Trevor W. Ladner ’20, who worked in Meridian, Miss. with the Meridian Freedom Project, said he hopes more students will invest their time in rural communities, where change is ongoing.

“Working with my students this summer, especially the girls that I worked with in my journalism class, they were very adamant that people in power — particularly adults — don’t trust young people to have good ideas or to make positive change,” Ladner said.

“I think it’s important for intellectuals and Harvard students to support that work, and to go back to these places,” he added.

While CPIC programs are well-established in eight urban centers across the country, organizations in the Mississippi Delta form a new opportunity for undergraduates.

“There’s just not a lot of focus on rural communities or course options on rural communities at Harvard,” Gadson said. “As part of that, we want to recruit with intentionality.”

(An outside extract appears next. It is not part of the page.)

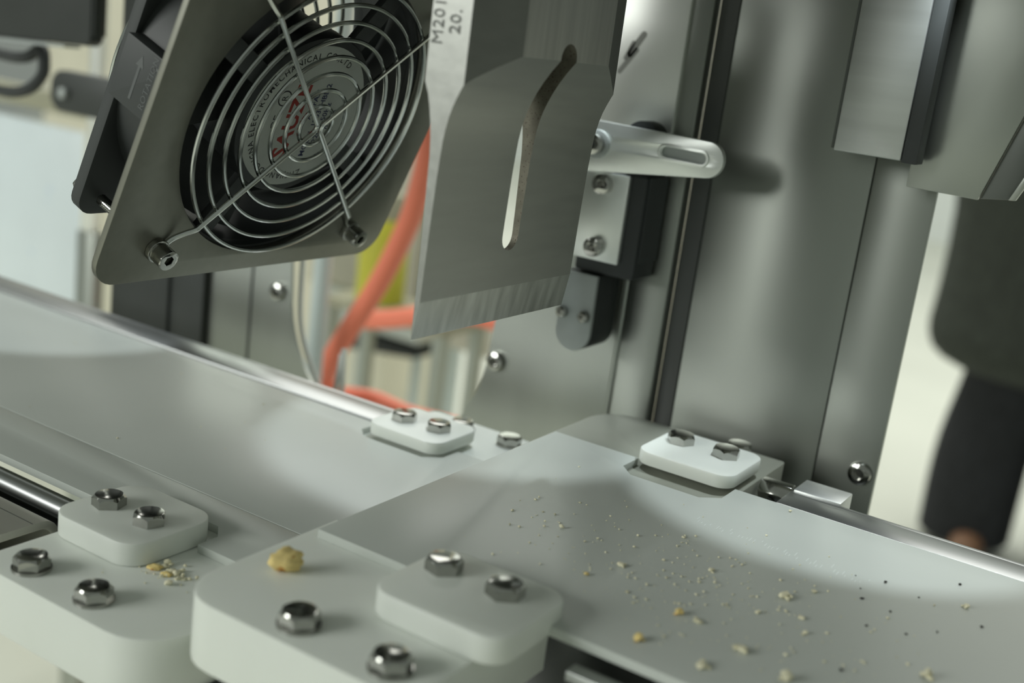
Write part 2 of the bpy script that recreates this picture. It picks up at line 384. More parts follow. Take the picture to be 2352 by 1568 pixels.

When she interviewed with the Sunflower County Freedom Project, she said, interviewers emphasized “what it means for the students to see a black girl that goes to Harvard.”

“That was something that came alive every single day in the classroom,” Gadson said.

Gadson, who said she wants to work in education policy in the future, said her experiences this summer made a career in public service seem more viable.

“Getting to see adults who have actually made careers of public service, and the community that you can have in a pursuit like that, was very inspiring and encouraging,” she said.

CPIC Director Travis A. Lovett and CPIC Community Relations Fellow Alysha L. Johnson Williams ’14 said they enjoyed hearing about students’ summer service.

“Travis and I know these internships inside and out. We know the partners, we know the job descriptions. But the students add such a different dimension,” Johnson said. “To see the students pick up these internships and transform them is something incredible.”

Correction: Sept. 5, 2018

A previous version of this story misquoted Keturah J. Gadson '21. It has been updated.